CFP: Capture Japan - Book Under Contract with Bloomsbury

Marco Bohr's picture

This is the final Call for Papers for the edited book ‘Capture Japan: Visual Culture and the Global Imagination from 1952 to the Present’. The book analyses, deconstructs and challenges representations of Japan in a variety of different visual media such as cinema, documentary film, photography, visual art and computer games. The book is now under contract with Bloomsbury and due to the recent withdrawal of a contributor, we are now looking for a replacement chapter. We are particularly keen to hear from potential contributions on anime, manga, animation, graphic novels or comics which are topics that are currently underrepresented in the book. Additionally, we are also interested how these type of visual media relate to transnational contexts within East Asia and beyond. 

The book comprises of a series of case studies by an international group of experts in the field which highlight the institutional framework that has allowed certain types of images of Japan to be promoted. The book points to a vast network of global institutions, each concerned with a different type of image of Japan that fits into an ideological, political, cultural or economic agenda. Internationally, these institutions include film production companies or art museums and galleries, whereas in Japan they include local tourist boards, government agencies or computer game manufacturers. Whilst these institutions have differing interests, this book identifies common threads in the type of image of Japan that is being imagined, produced and disseminated by such institutions. The book makes the argument that these images are visual tropes that feed into a type of Japan of the global imagination.

The book identifies that the 1952 ‘Treaty of Mutual Cooperation and Security between Japan and the United States of America’ – commonly known as Anpo in Japan – marked the beginning of an era or unprecedented peace and prosperity. Whilst in Japan Anpo created many questions about sovereignty and political agency, particularly during the amendment of 1960, the treaty has underpinned the global economic axis of the post-war era between Japan and the west. The book argues that the institutional support for certain visual tropes of Japan thus feeds into a larger discourse of maintaining the global economic, political and ideological order of the post-war era. Japan, and how it is represented in images, is therefore inextricably linked to its role in maintaining this status quo since 1952. The book will come out at a crucial time since the re-emergence of China as the largest economy in the world is poised to affect the global economic (dis)equilibrium that has dominated much of the last 70 years. The book investigates whether the visual discourse of Japan in the global imagination is about to shift into a new era.

The word ‘capture’ in the title of the book recognizes a level of dominance, even aggression with regards to images and how they feed into a larger discourse. It is also a play on words on the photographic term to ‘capture’, as well as the notion of a spectacle that is ‘captivating’. Contributions to this book by a diverse and interdisciplinary group of scholars are conscious of the way images feed into, construct or subvert notions about Orientalism (Said) as well as self-exoticising discourses such as Strategic Essentialism (Spivak). Contributors also considered how images sought to disrupt, subvert or at least challenge visual tropes about Japan thus complicating notions about a global imagination. Contributors might draw from the legacies of Japonisme of the 19th century or the rapid shifts the way Japan was perceived, and perceived itself, through images from the Meiji, Taisho or early Showa era, however the historical timespan for case studies is strictly from 1952 to the present.

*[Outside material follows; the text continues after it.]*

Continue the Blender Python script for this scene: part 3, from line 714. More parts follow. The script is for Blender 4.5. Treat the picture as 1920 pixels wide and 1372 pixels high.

This book is already under contract and we are seeking for one final contribution to the book. Please send a 200 word abstract as well as a 50 word short biography to the editor of the book Dr. Marco Bohr marco.bohr@ntu.ac.uk by the 15th of June 2020 at the very latest. Since we are working on a tight time frame, late submission cannot be accepted. Potential contributors should also not the first deadline of the 6,000 word draft chapter which is the 31st of September 2020. Again, due to the book being under contract this deadline cannot be extended. Revisions of the chapter will occur in October 2020 with quick turnarounds expected.